■ The records ■
━━━━━━━━━━━━━━━━
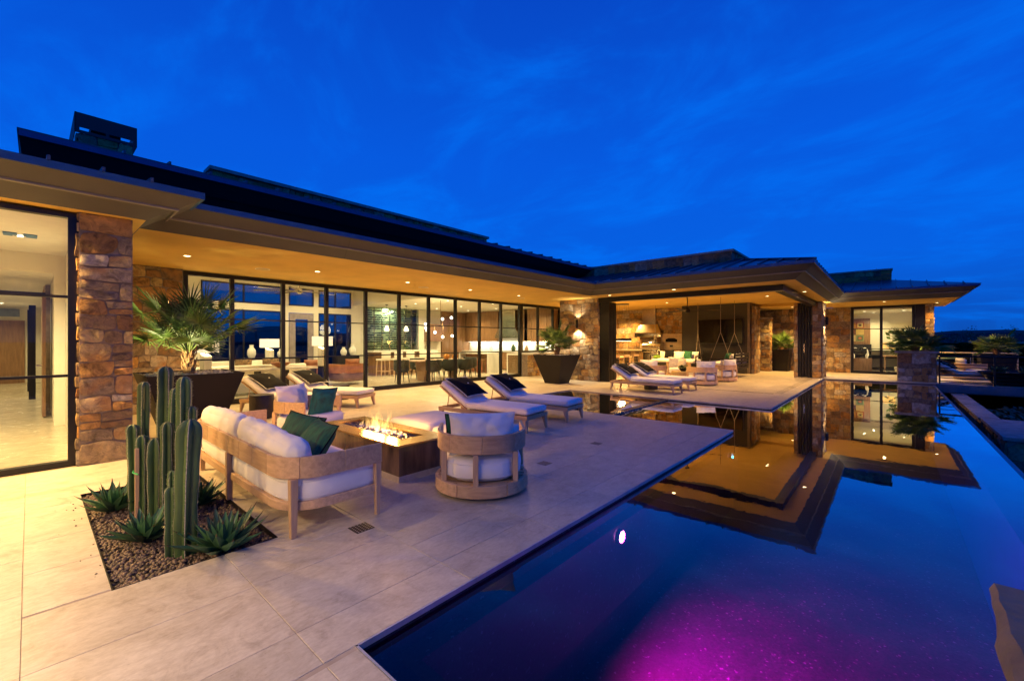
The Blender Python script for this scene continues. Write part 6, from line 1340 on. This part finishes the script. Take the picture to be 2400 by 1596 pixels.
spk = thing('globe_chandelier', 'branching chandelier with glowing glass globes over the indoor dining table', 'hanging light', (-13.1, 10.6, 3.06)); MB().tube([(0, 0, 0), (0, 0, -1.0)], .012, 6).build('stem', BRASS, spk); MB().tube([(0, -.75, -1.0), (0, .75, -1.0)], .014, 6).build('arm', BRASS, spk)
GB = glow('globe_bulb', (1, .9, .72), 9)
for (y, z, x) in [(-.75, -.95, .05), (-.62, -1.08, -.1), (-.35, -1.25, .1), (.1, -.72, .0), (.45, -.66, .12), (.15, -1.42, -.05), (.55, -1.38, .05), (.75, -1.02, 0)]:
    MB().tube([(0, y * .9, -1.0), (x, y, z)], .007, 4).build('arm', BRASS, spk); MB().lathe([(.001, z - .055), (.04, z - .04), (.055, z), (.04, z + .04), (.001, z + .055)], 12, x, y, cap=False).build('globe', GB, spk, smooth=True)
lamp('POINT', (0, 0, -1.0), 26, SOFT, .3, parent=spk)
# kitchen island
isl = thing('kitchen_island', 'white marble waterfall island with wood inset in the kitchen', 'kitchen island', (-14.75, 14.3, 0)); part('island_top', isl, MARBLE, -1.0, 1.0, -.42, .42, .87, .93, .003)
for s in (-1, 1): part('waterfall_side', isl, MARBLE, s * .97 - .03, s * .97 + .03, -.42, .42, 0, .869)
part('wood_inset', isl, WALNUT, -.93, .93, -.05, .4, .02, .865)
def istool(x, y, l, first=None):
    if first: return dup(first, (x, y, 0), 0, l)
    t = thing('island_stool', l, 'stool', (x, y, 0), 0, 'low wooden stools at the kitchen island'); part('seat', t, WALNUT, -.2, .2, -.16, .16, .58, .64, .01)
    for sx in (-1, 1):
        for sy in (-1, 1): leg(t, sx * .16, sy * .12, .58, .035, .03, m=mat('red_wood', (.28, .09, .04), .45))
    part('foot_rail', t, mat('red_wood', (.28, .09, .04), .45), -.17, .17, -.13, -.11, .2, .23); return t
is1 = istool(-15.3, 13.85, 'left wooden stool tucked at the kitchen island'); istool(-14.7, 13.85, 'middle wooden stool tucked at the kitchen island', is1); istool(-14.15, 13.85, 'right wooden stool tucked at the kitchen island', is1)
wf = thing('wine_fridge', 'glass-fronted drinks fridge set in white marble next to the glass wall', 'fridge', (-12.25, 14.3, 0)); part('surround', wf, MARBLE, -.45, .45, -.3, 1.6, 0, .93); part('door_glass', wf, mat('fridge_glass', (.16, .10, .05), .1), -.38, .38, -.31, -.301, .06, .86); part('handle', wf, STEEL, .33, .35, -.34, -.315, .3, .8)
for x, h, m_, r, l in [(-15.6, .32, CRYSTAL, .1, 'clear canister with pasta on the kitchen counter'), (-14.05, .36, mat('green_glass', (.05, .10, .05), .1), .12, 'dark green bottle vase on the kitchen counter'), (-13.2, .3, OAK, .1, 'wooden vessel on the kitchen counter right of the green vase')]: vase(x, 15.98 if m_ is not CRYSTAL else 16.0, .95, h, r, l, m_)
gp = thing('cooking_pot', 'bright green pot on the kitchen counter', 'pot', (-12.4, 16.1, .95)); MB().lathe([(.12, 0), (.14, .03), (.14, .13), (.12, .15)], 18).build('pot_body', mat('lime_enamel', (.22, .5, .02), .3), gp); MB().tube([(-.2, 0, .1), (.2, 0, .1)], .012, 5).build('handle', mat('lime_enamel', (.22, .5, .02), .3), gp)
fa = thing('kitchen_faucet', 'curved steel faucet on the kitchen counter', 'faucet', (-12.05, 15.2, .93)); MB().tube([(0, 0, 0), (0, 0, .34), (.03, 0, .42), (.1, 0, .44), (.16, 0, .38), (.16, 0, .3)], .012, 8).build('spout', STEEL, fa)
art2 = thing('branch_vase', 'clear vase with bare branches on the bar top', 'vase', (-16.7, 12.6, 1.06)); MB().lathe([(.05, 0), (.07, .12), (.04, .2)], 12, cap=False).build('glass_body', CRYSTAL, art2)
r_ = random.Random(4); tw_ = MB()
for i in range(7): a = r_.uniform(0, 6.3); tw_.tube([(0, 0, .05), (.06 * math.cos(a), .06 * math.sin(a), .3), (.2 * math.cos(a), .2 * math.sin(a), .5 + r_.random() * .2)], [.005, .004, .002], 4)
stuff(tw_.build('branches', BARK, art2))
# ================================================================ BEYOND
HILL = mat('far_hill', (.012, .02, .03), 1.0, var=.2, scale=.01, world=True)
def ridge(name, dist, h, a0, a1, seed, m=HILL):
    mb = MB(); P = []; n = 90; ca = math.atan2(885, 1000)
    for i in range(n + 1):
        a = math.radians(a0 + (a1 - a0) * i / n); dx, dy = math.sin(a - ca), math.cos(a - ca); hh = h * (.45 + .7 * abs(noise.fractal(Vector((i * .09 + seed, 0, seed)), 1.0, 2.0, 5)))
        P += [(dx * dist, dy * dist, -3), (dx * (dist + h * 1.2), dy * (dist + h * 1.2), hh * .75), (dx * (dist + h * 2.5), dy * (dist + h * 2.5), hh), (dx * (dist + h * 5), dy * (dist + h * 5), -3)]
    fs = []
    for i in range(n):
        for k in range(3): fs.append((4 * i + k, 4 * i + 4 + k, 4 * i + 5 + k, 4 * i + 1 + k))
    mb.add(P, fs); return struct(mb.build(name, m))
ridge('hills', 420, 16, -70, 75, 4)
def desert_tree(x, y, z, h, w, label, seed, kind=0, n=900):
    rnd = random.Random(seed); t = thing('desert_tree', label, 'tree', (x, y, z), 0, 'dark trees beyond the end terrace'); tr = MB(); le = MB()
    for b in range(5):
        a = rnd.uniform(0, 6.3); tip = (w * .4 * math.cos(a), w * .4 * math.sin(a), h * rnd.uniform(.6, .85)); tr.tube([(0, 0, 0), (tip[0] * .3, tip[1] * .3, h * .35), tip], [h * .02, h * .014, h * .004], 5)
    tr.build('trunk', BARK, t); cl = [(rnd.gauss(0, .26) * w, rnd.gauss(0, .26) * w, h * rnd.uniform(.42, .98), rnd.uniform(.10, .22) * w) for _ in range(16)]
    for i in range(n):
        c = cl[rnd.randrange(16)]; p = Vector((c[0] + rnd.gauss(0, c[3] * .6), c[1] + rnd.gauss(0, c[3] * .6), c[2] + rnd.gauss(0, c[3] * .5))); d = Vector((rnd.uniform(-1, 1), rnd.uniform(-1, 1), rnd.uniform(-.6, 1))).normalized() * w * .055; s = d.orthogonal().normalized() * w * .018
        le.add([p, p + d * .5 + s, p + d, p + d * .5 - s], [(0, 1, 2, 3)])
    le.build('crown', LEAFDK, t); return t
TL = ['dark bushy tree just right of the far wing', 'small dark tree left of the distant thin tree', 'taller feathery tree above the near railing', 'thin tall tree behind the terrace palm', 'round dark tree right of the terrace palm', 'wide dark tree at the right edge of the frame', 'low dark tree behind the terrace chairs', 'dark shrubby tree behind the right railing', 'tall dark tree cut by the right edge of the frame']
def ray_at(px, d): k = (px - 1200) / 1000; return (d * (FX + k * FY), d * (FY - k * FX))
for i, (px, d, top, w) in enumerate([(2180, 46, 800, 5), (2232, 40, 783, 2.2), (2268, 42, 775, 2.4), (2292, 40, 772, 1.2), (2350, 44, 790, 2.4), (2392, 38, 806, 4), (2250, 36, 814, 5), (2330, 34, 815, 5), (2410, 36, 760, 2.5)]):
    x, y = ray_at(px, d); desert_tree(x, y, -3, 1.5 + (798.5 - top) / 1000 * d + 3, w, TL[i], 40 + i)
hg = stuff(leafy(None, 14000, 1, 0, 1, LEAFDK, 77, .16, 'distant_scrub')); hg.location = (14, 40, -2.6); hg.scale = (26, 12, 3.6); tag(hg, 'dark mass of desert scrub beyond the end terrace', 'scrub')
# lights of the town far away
━━━━━━━━━━━━━━━━
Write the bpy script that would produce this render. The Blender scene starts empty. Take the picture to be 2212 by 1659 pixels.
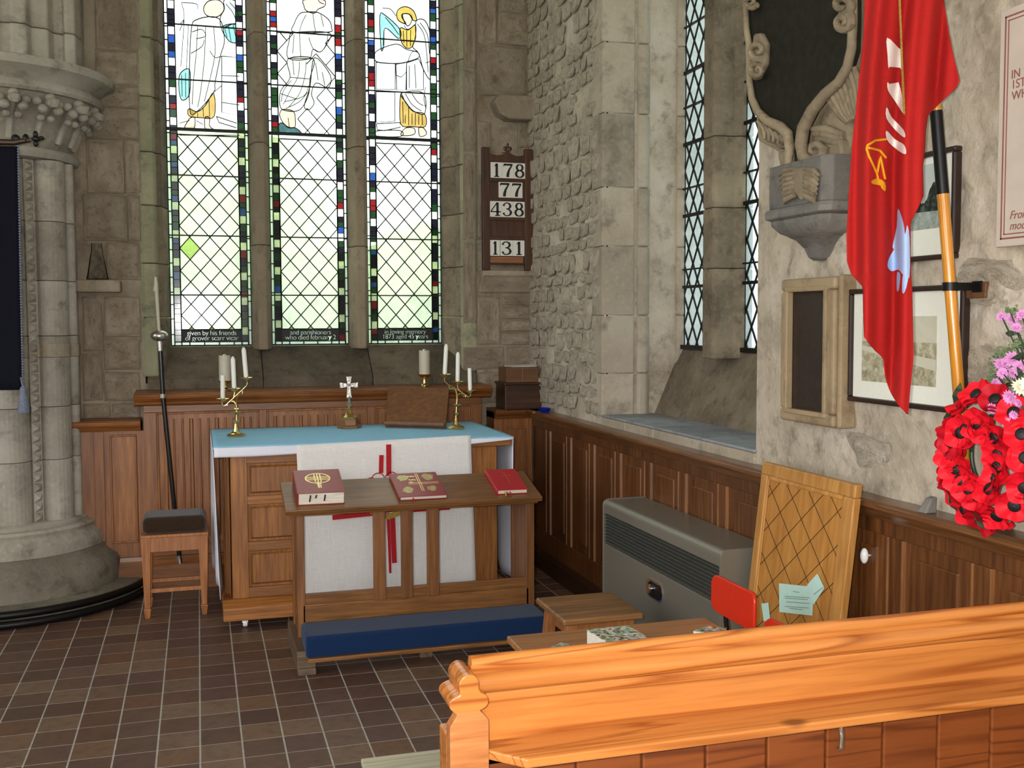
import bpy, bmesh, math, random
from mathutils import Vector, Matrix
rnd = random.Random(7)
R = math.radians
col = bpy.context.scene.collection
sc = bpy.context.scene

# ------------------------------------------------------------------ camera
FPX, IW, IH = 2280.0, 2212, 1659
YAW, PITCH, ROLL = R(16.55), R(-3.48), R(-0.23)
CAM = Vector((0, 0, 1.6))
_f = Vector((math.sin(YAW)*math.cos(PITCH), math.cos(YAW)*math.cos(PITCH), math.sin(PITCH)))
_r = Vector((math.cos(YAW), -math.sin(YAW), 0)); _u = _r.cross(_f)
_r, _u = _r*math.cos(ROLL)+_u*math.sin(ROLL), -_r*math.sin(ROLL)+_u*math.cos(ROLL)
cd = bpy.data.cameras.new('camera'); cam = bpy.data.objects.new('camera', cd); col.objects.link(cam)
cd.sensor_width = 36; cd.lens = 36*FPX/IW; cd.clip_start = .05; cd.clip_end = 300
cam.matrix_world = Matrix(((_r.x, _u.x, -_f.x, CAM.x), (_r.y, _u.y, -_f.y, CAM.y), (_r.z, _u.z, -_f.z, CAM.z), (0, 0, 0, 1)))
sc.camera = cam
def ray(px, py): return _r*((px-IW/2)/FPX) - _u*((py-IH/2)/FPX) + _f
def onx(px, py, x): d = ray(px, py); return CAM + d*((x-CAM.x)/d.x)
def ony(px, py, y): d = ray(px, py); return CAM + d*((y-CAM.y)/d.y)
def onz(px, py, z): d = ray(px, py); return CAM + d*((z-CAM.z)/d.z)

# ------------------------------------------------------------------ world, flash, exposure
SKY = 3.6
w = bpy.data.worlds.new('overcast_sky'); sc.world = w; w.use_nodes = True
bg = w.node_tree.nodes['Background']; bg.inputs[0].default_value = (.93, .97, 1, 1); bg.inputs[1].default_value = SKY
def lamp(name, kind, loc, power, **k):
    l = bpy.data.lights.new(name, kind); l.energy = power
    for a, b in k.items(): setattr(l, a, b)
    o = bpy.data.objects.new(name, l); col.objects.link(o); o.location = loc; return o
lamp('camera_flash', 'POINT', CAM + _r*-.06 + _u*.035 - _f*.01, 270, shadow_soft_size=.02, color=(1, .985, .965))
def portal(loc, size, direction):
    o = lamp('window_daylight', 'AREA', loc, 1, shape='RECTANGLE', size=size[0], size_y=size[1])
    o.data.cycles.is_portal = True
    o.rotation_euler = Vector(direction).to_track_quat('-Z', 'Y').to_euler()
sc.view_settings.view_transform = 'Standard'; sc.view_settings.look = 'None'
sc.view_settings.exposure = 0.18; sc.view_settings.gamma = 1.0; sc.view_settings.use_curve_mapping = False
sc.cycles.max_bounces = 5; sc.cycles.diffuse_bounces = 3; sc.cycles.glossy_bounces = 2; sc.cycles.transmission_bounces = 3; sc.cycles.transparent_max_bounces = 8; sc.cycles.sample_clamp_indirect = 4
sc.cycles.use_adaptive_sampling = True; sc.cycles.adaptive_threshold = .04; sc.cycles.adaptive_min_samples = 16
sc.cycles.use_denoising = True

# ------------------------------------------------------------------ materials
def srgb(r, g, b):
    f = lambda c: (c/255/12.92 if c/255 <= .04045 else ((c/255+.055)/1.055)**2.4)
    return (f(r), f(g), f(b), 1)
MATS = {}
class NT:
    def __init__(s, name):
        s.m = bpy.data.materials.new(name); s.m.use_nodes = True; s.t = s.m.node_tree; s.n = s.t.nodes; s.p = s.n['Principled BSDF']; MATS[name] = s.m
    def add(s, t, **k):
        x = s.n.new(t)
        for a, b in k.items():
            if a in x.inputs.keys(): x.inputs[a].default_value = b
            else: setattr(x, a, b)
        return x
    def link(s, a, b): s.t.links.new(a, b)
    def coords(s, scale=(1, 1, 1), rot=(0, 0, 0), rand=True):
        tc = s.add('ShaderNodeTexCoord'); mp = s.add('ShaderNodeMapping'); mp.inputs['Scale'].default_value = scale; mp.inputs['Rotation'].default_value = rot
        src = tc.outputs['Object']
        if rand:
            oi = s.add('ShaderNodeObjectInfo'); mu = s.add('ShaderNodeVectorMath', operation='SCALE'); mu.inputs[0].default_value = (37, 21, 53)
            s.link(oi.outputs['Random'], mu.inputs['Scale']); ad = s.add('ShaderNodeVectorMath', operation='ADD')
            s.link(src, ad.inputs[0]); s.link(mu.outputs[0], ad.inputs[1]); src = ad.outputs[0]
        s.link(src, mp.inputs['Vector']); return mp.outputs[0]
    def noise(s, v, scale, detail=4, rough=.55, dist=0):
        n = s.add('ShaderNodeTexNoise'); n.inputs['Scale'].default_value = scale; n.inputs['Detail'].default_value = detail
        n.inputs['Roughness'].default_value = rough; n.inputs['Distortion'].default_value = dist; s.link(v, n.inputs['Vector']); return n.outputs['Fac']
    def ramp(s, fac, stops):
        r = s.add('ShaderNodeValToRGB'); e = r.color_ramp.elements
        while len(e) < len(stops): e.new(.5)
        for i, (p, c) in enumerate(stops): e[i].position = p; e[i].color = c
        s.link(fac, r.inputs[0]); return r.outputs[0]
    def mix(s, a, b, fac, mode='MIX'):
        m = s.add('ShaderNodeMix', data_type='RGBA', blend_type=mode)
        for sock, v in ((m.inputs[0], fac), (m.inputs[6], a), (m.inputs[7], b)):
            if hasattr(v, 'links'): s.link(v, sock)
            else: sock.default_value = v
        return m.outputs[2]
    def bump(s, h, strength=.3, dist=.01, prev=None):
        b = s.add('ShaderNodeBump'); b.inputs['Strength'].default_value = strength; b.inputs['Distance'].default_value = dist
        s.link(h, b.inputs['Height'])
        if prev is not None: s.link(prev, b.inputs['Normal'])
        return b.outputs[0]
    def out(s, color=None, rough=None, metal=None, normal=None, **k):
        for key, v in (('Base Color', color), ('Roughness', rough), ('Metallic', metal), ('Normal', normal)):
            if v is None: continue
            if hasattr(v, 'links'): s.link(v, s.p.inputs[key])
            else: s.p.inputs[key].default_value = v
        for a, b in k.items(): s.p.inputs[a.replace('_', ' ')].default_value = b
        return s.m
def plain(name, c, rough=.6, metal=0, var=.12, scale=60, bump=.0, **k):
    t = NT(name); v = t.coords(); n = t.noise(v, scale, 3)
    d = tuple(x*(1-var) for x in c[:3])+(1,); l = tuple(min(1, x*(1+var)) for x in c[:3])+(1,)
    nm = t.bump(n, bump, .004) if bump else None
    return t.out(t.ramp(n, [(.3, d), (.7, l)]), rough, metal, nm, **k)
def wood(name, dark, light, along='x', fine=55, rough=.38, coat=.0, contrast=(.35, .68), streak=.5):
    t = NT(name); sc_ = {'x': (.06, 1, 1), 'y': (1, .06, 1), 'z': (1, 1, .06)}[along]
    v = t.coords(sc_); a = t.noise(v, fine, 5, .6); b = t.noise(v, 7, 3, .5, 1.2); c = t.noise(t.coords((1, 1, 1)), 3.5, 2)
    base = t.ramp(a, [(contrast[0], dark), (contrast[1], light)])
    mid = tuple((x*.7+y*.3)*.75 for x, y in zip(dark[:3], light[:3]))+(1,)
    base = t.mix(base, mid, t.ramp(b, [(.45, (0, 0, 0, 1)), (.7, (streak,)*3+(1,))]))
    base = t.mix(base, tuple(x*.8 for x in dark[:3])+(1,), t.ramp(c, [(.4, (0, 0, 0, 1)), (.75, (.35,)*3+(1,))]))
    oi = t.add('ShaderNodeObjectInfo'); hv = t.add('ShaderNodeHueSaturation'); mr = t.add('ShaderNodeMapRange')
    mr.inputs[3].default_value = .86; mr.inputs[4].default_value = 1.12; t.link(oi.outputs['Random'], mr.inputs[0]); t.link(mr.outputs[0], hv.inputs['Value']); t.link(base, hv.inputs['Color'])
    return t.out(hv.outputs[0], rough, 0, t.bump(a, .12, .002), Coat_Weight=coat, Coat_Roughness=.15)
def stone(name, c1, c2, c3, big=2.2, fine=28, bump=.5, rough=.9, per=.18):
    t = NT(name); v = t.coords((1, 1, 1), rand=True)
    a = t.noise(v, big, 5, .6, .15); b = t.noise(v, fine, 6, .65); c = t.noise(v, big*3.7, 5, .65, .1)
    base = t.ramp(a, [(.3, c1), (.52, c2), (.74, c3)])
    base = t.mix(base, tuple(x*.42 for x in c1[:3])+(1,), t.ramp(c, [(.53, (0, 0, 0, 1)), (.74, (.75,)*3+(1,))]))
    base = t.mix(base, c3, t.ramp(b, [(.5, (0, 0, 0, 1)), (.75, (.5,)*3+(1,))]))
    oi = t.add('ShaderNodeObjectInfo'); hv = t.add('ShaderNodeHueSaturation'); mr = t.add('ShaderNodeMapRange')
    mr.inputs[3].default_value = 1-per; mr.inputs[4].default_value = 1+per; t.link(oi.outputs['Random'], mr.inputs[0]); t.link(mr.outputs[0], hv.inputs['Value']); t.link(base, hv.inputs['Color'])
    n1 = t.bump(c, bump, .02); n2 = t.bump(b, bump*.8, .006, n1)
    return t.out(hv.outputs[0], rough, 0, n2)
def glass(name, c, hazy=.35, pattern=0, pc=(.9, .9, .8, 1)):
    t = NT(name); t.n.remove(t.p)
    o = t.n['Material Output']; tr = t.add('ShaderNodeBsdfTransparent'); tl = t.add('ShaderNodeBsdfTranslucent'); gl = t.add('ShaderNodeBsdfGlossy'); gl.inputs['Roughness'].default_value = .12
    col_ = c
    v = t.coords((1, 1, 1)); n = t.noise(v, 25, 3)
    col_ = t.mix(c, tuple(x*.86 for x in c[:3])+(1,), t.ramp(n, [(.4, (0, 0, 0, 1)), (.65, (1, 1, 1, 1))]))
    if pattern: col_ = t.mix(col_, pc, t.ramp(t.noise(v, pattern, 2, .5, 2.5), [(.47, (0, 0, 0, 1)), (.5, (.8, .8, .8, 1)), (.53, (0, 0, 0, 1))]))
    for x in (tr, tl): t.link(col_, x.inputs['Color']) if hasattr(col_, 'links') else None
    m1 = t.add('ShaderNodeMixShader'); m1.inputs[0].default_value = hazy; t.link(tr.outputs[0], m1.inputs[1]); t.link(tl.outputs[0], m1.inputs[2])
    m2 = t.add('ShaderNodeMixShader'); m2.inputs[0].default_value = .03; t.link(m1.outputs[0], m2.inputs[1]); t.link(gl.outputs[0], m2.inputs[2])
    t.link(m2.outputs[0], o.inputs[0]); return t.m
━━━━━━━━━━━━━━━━
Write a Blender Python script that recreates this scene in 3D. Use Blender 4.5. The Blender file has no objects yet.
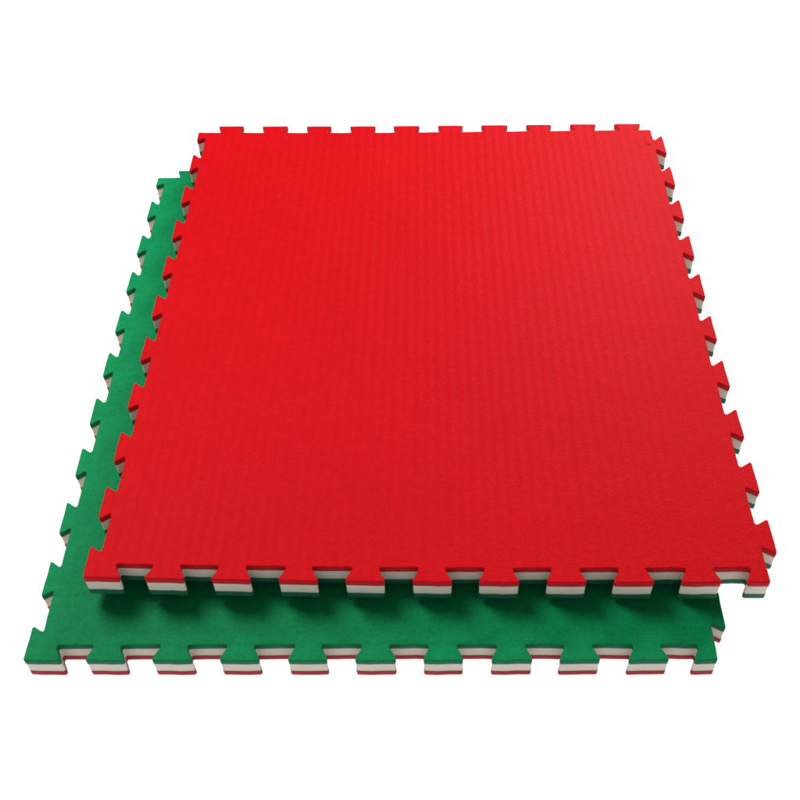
━━━━━━━━━━━━━━━━
■ Direction ■
Read the entries and select each line where the word "scene" is found.

■ Task result ■
The Blender Python script for this scene continues. Write part 6, from line 1340 on. This part finishes the script. Take the picture to be 2400 by 1596 pixels.
Write the bpy script that would produce this render. The Blender scene starts empty. Take the picture to be 2212 by 1659 pixels.
col = bpy.context.scene.collection
sc = bpy.context.scene
Write a Blender Python script that recreates this scene in 3D. Use Blender 4.5. The Blender file has no objects yet.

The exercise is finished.